Quando se cumprem vinte anos sobre a abertura dos canais privados, as únicas exceções à monotonia do panorama televisivo dos canais de sinal aberto vêm dos canais públicos, RTP1 e RTP2: mesmo aqueles a quem o estilo do programa, demasiado próximo do “infotainment”, enerva, têm dificuldade em negar que o Prós e Contras trata questões de interesse público, como mesmo os que defendem a Monarquia mais não podem que lamentar que não tenha sido dedicada a esta a mesma atenção recentemente dada à República.
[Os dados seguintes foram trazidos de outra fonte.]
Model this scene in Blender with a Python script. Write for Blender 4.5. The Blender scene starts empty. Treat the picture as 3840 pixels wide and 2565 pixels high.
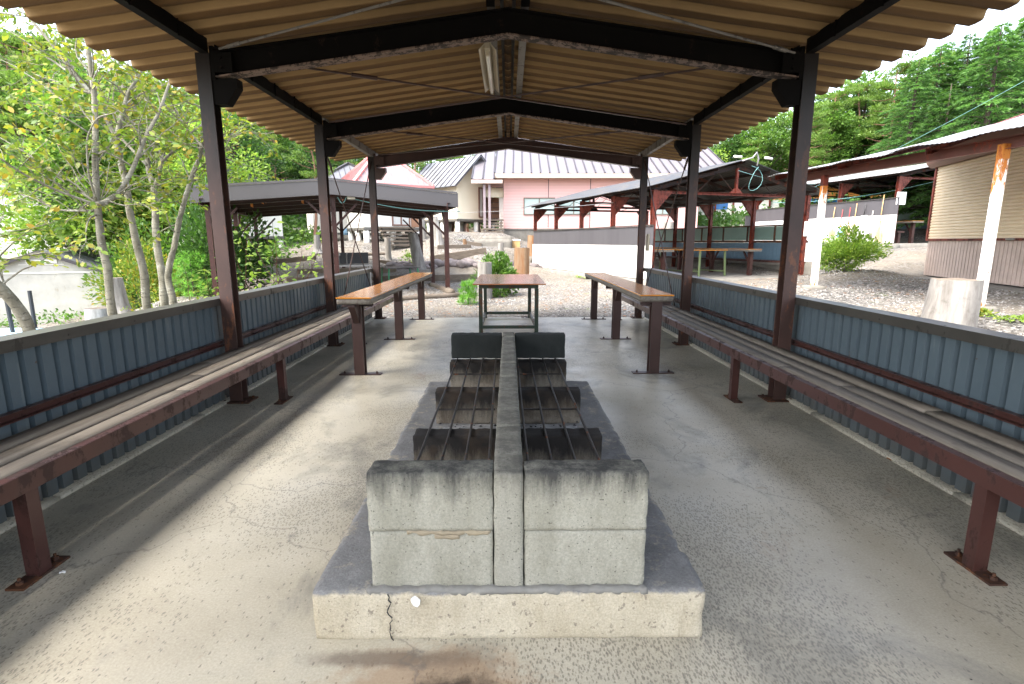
import bpy, math, random
import numpy as np
from mathutils import Vector, Matrix, noise
R_ = math.radians
random.seed(7); rng = np.random.default_rng(7)
SC = bpy.context.scene; COL = SC.collection

# ------------------------------------------------------------ camera
FPX, PT, YW, RL, CH = 2001.3, .1859, -.0063, -.0012, 1.2963
PW, PH = 3840, 2565
_c, _s, _cp, _sp = math.cos(YW), math.sin(YW), math.cos(PT), math.sin(PT)
CF = Vector((-_s*_cp, _c*_cp, -_sp)); CR = Vector((_c, _s, 0)); CU = CR.cross(CF)
_a, _b = math.cos(RL), math.sin(RL)
CR, CU = _a*CR + _b*CU, -_b*CR + _a*CU
CAM = Vector((0, 0, CH))
cd = bpy.data.cameras.new('camera'); cam = bpy.data.objects.new('camera', cd); COL.objects.link(cam)
cd.sensor_width = 36; cd.lens = 36*FPX/PW; cd.clip_start = .05; cd.clip_end = 600
M = Matrix((CR, CU, -CF)).transposed().to_4x4(); M.translation = CAM; cam.matrix_world = M
SC.camera = cam

def at(u, v, Y=None, Z=None, X=None):
    """survey helper: a direction from the viewpoint met with a plane of known distance"""
    r = CF + CR*((u-PW/2)/FPX) + CU*((PH/2-v)/FPX)
    t = Y/r.y if Y is not None else ((Z-CH)/r.z if Z is not None else X/r.x)
    return CAM + t*r

# ------------------------------------------------------------ world, sun, exposure
SUN_EL, SUN_AZ = R_(56), R_(238)      # azimuth clockwise from +Y
w = bpy.data.worlds.new('World'); SC.world = w; w.use_nodes = True
nt = w.node_tree; nt.nodes.clear()
sky = nt.nodes.new('ShaderNodeTexSky'); sky.sky_type = 'NISHITA'; sky.sun_disc = False
sky.sun_elevation = SUN_EL; sky.sun_rotation = SUN_AZ; sky.altitude = 700
sky.air_density = 1.0; sky.dust_density = 6.0; sky.ozone_density = .6
bg = nt.nodes.new('ShaderNodeBackground'); bg.inputs[1].default_value = .15
wo = nt.nodes.new('ShaderNodeOutputWorld')
hs = nt.nodes.new('ShaderNodeHueSaturation'); hs.inputs['Saturation'].default_value = .55   # thin bright overcast
nt.links.new(sky.outputs[0], hs.inputs['Color']); nt.links.new(hs.outputs[0], bg.inputs[0]); nt.links.new(bg.outputs[0], wo.inputs[0])
sl = bpy.data.lights.new('sun', 'SUN'); sl.energy = .9; sl.angle = R_(30); sl.color = (1, .95, .88)
so = bpy.data.objects.new('sun', sl); COL.objects.link(so)
sd = Vector((math.sin(SUN_AZ)*math.cos(SUN_EL), math.cos(SUN_AZ)*math.cos(SUN_EL), math.sin(SUN_EL)))
so.rotation_euler = sd.to_track_quat('Z', 'Y').to_euler(); so.location = sd*60
SC.view_settings.view_transform = 'Standard'; SC.view_settings.look = 'None'
SC.view_settings.gamma = 1; SC.view_settings.exposure = 2.72
SC.cycles.max_bounces = 8; SC.cycles.diffuse_bounces = 5; SC.cycles.transparent_max_bounces = 6

# ------------------------------------------------------------ mesh helpers
class MB:
    def __init__(s): s.v = []; s.f = []; s.m = []; s.mi = 0
    def add(s, vs, fs):
        o = len(s.v); s.v += [tuple(p) for p in vs]
        s.f += [tuple(i+o for i in f) for f in fs]; s.m += [s.mi]*len(fs); return s
    def hexa(s, p):   # 8 points, bottom 4 ccw then top 4
        return s.add(p, [(3,2,1,0),(4,5,6,7),(0,1,5,4),(1,2,6,5),(2,3,7,6),(3,0,4,7)])
    def box(s, a, b):
        x0,x1 = sorted((a[0],b[0])); y0,y1 = sorted((a[1],b[1])); z0,z1 = sorted((a[2],b[2]))
        return s.hexa([(x0,y0,z0),(x1,y0,z0),(x1,y1,z0),(x0,y1,z0),(x0,y0,z1),(x1,y0,z1),(x1,y1,z1),(x0,y1,z1)])
    def ext(s, poly, a, b, up=(0,0,1)):
        a = Vector(a); b = Vector(b); d = (b-a).normalized(); up = Vector(up)
        side = d.cross(up)
        if side.length < 1e-4: side = d.cross(Vector((0,1,0)))
        side.normalize(); u = side.cross(d); n = len(poly)
        vs = [a+side*x+u*y for x,y in poly]+[b+side*x+u*y for x,y in poly]
        fs = [(i,(i+1)%n,n+(i+1)%n,n+i) for i in range(n)]
        return s.add(vs, fs+[tuple(range(n))[::-1], tuple(range(n,2*n))])
    def bar(s, a, b, w, h, up=(0,0,1)):
        return s.ext([(-w/2,-h/2),(w/2,-h/2),(w/2,h/2),(-w/2,h/2)], a, b, up)
    def ibeam(s, a, b, w, h, up=(0,0,1), tw=.008, tf=.011):
        W, H = w/2, h/2; t = tw/2
        return s.ext([(-W,-H),(W,-H),(W,-H+tf),(t,-H+tf),(t,H-tf),(W,H-tf),(W,H),(-W,H),(-W,H-tf),(-t,H-tf),(-t,-H+tf),(-W,-H+tf)], a, b, up)
    def chan(s, a, b, w, h, up=(0,0,1), t=.006, flip=1):
        W, H = w/2, h/2; f = flip
        return s.ext([(-W*f,-H),(W*f,-H),(W*f,-H+t),((-W+t)*f,-H+t),((-W+t)*f,H-t),(W*f,H-t),(W*f,H),(-W*f,H)][::f], a, b, up)
    def tube(s, pts, rad, n=8, cap=True):
        pts = [Vector(p) for p in pts]; k = len(pts)
        if not hasattr(rad, '__len__'): rad = [rad]*k
        ref = Vector((.3,.2,1)).normalized(); vs = []
        for i,p in enumerate(pts):
            d = (pts[min(i+1,k-1)]-pts[max(i-1,0)]).normalized()
            a = d.cross(ref)
            if a.length < .05: a = d.cross(Vector((1,0,0)))
            a.normalize(); b = d.cross(a)
            vs += [p+(a*math.cos(2*math.pi*j/n)+b*math.sin(2*math.pi*j/n))*rad[i] for j in range(n)]
        fs = [(i*n+j, i*n+(j+1)%n, (i+1)*n+(j+1)%n, (i+1)*n+j) for i in range(k-1) for j in range(n)]
        if cap: fs += [tuple(range(n))[::-1], tuple(range((k-1)*n, k*n))]
        return s.add(vs, fs)
    def prism(s, poly, y0, y1, ax=1):  # polygon in xz (ax=1) or yz (ax=0), extruded along ax
        n = len(poly)
        mk = (lambda p,t: (p[0],t,p[1])) if ax == 1 else (lambda p,t: (t,p[0],p[1]))
        vs = [mk(p,y0) for p in poly]+[mk(p,y1) for p in poly]
        return s.add(vs, [(i,(i+1)%n,n+(i+1)%n,n+i) for i in range(n)]+[tuple(range(n))[::-1], tuple(range(n,2*n))])
    def rough(s, a, b, n, r=.012, amp=.004, fr=9, seed=0):
        a, b = Vector([min(a[k],b[k]) for k in range(3)]), Vector([max(a[k],b[k]) for k in range(3)])
        sz = b-a; N = [max(2, int(round(sz[i]/n))) for i in range(3)]
        for ax in range(3):
            u_, v_ = (ax+1)%3, (ax+2)%3
            for side in (0,1):
                vs = []; nu, nv = N[u_], N[v_]
                for i in range(nu+1):
                    for j in range(nv+1):
                        p = Vector((0,0,0)); p[ax] = b[ax] if side else a[ax]
                        p[u_] = a[u_]+sz[u_]*i/nu; p[v_] = a[v_]+sz[v_]*j/nv
                        q = Vector([min(max(p[k], a[k]+r), b[k]-r) for k in range(3)])
                        dd = p-q
                        if dd.length > 1e-6: p = q+dd.normalized()*r
                        nz = noise.noise(p*fr+Vector((seed,0,0)))+.5*noise.noise(p*fr*3)
                        chip = min(0, noise.noise(p*fr*1.7+Vector((5,seed,0)))+.25)*2.2 if sum(abs(dd[k])>1e-6 for k in range(3))>=2 else 0
                        dn = (p-q).normalized() if (p-q).length > 1e-6 else Vector((0,0,0))
                        vs.append(p+dn*amp*(nz+chip*1.5))
                fs = []
                for i in range(nu):
                    for j in range(nv):
                        q4 = (i*(nv+1)+j,(i+1)*(nv+1)+j,(i+1)*(nv+1)+j+1,i*(nv+1)+j+1)
                        fs.append(q4 if side else q4[::-1])
                s.add(vs, fs)
        return s
    def move(s, M):
        s.v = [tuple(M@Vector(p)) for p in s.v]; return s
    def build(s, name, mat, parent=None, smooth=False, bevel=0, weld=False, off=None, label=None):
        me = bpy.data.meshes.new(name)
        v = s.v
        if off is not None: v = [(p[0]-off[0],p[1]-off[1],p[2]-off[2]) for p in v]
        me.from_pydata(v, [], s.f); me.update()
        for m in (mat if isinstance(mat,(list,tuple)) else [mat]): me.materials.append(m)
        if any(s.m): me.polygons.foreach_set('material_index', s.m)
        if smooth: me.polygons.foreach_set('use_smooth', [True]*len(me.polygons))
        o = bpy.data.objects.new(name, me); COL.objects.link(o)
        if parent: o.parent = parent
        if weld:
            wm = o.modifiers.new('w','WELD'); wm.merge_threshold = .0005
        if bevel:
            b = o.modifiers.new('b','BEVEL'); b.width = bevel; b.segments = 2; b.limit_method = 'ANGLE'
        if label: o['label'] = label
        return o

def npmesh(name, V, n, mat, parent=None, label=None):
    """V: (k*n,3) array, faces of n consecutive verts"""
    me = bpy.data.meshes.new(name); nv = len(V); nf = nv//n
    me.vertices.add(nv); me.vertices.foreach_set('co', np.asarray(V, dtype=np.float32).ravel())
    me.loops.add(nv); me.loops.foreach_set('vertex_index', np.arange(nv, dtype=np.int32))
    me.polygons.add(nf); me.polygons.foreach_set('loop_start', np.arange(0, nv, n, dtype=np.int32))
    me.update(calc_edges=True); me.materials.append(mat)
    o = bpy.data.objects.new(name, me); COL.objects.link(o)
    if parent: o.parent = parent
    if label: o['label'] = label
    return o

def tag(o, label=None, cat=None, group=None, kind=None):
    if label: o['label'] = label
    if cat: o['category'] = cat
    if group: o['group'] = group
    if kind: o['kind'] = kind
    return o
def thing(name, label, cat, loc=(0,0,0), rz=0, group=None):
    o = bpy.data.objects.new(name, None); COL.objects.link(o); o.location = loc; o.rotation_euler = (0,0,rz)
    o.empty_display_size = .2
    return tag(o, label, cat, group)
def copy_tree(o, parent=None):
    c = o.copy(); COL.objects.link(c); c.parent = parent
    for ch in [x for x in SC.objects if x.parent == o]: copy_tree(ch, c)
    return c
ORD = ['first','second','third','fourth','fifth','sixth','seventh','eighth','ninth','tenth','eleventh','twelfth','thirteenth','fourteenth','fifteenth','sixteenth','seventeenth','eighteenth','nineteenth','twentieth','twenty-first','twenty-second','twenty-third','twenty-fourth','twenty-fifth','twenty-sixth','twenty-seventh','twenty-eighth','twenty-ninth','thirtieth']

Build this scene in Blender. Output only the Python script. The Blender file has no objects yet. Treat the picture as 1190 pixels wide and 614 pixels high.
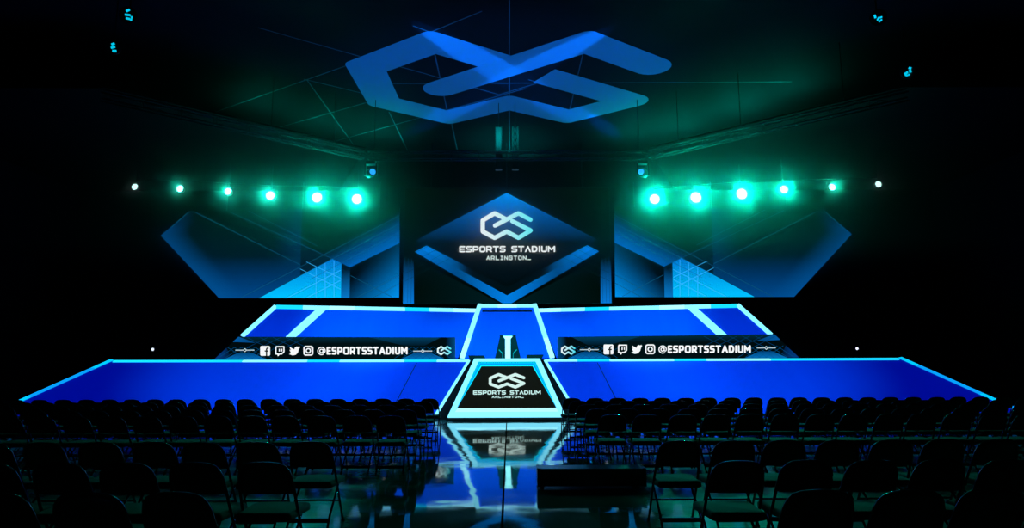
import bpy, math, random
from mathutils import Vector, Matrix
random.seed(7)
scn = bpy.context.scene
COL = scn.collection
PI = math.pi

# ------------------------------------------------------------------ view
scn.view_settings.view_transform = 'Standard'
scn.view_settings.look = 'None'
scn.view_settings.exposure = 0.0
scn.view_settings.gamma = 1.0
scn.view_settings.use_curve_mapping = False
scn.cycles.use_denoising = True
scn.cycles.use_adaptive_sampling = False
scn.cycles.max_bounces = 8
scn.cycles.volume_bounces = 0
scn.cycles.sample_clamp_indirect = 4.0

F = 787.0
TILT = math.atan(119.0 / F)
H = 1.5
CX = 0.07
ROLL = math.radians(-0.17)
YAW = math.radians(-0.27)

cam_d = bpy.data.cameras.new('camera')
cam_d.sensor_fit = 'HORIZONTAL'
cam_d.sensor_width = 36.0
cam_d.lens = F / 1190.0 * 36.0
cam_d.clip_end = 200
cam = bpy.data.objects.new('camera', cam_d)
COL.objects.link(cam)
ROT = Matrix.Rotation(YAW, 3, 'Z') @ Matrix.Rotation(PI / 2 + TILT, 3, 'X') @ Matrix.Rotation(ROLL, 3, 'Z')
cam.matrix_world = Matrix.Translation((CX, 0, H)) @ ROT.to_4x4()
scn.camera = cam

world = bpy.data.worlds.new('world')
scn.world = world
world.use_nodes = True
world.node_tree.nodes['Background'].inputs[0].default_value = (0, 0, 0, 1)
world.node_tree.nodes['Background'].inputs[1].default_value = 0.0

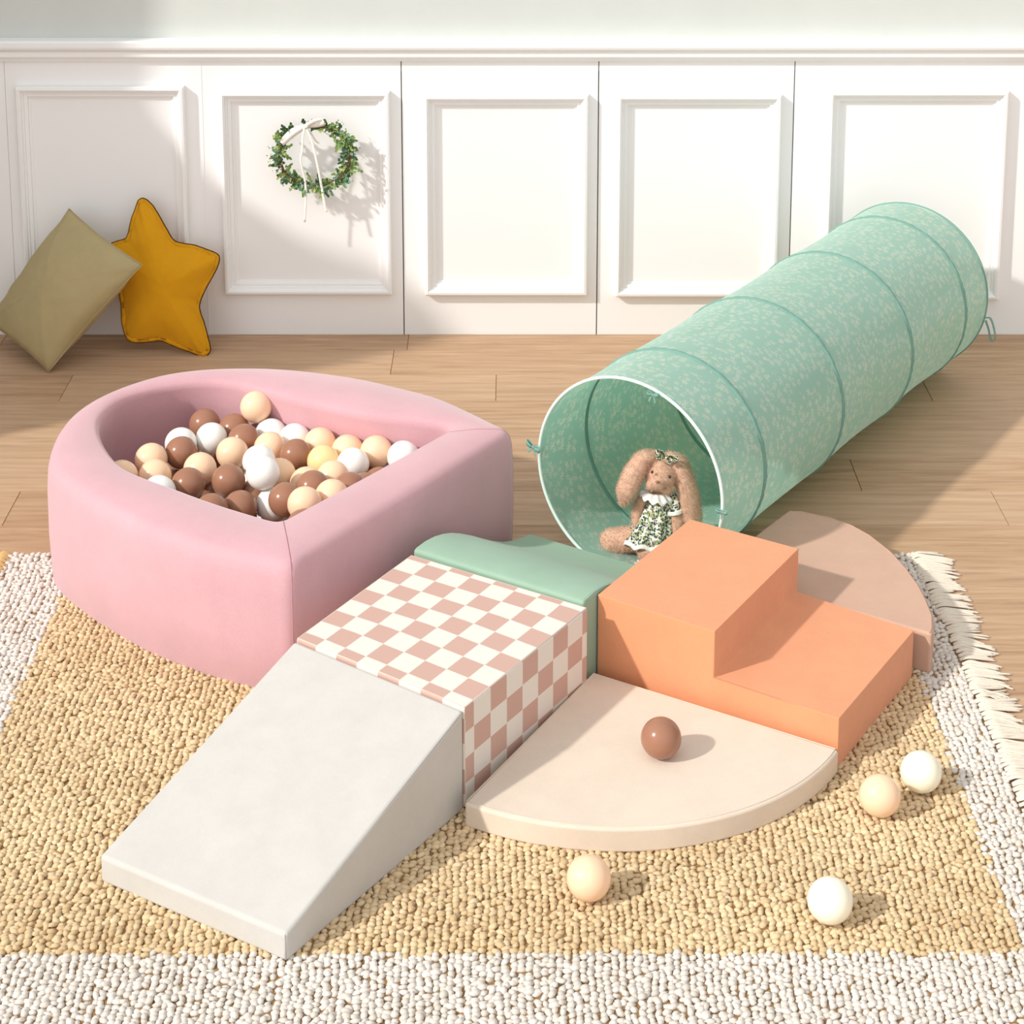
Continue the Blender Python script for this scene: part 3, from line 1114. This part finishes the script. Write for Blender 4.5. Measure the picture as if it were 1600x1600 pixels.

Quanto à série “A Guerra”, unanimemente elogiada, em que outro canal poderíamos tê-la visto, se não existisse televisão pública?

E é nesta altura de aparecimento da TDT – que, depois de anunciada como a panaceia que iria permitir a todo o povo português deslumbrar-se perante o pluralismo da oferta televisiva,  não apenas não oferece mais do que o até agora existente, como não cobre todo o país e implica custos para se ter acesso ao que já se tinha  – que se anuncia a privatização de um dos canais de sinal aberto da RTP.

Parece difícil, dada a experiência, convencer alguém de que em termos televisivos reforçar o mercado reforce a qualidade e a variedade da oferta televisiva. Mais fácil é recordar o dinheiro gasto com a televisão pública, os salários (várias vezes superiores ao mínimo) das suas vedetas, a frota automóvel dos seus dirigentes: não apenas algumas dessas criticas são justas, como é uma demagogia que, sobretudo em tempo de crise, “vende” bem.

O que se esquece é que esses são desvios corrigíveis, com melhores gestores (de preferência que saibam alguma coisa de televisão), uma outra política salarial e um entendimento claro das missões de serviço público – que a TDT facilmente permitiria cumprir, pela multiplicação de canais, em relação aos diversos tipos de público. Pondo, por exemplo, ao dispor de todos uma RTP Memória que possa ser um meio de conhecimento da História do país e do Mundo, evitando que, de quando em vez, a própria televisão que contribui para a amnésia venha revelar, espantada, o grau de ignorância da população sobre essa mesma História...

Há duas conversas que nunca esqueço: uma, a de uma camponesa do Couço que reclamava por haver pouca música clássica na RTP. “Eu posso não saber se o Bolero é de Ravel ou de Beethoven, mas gosto de o ouvir”, justificou. Outra, a de um camponês dos arredores de Mafra que, depois de ver um documentário em DVD, teimava que, na televisão, aceleravam os filmes: “É que neste eu percebi tudo o que as pessoas diziam, mas na televisão falam tão depressa que não percebo nada!” (Claro que a questão não era a velocidade de projeção, mas um ritmo decidido pelos programadores – e pelo receio do zapping –  que não tem em conta tipos de público com maior dificuldade em apreender falas e temas que não domina.)

As duas refletem o mesmo problema: a forma como a televisão, os seus dirigentes e aqueles que os nomeiam desprezam o público a que se dirigem e é a sua razão de existir.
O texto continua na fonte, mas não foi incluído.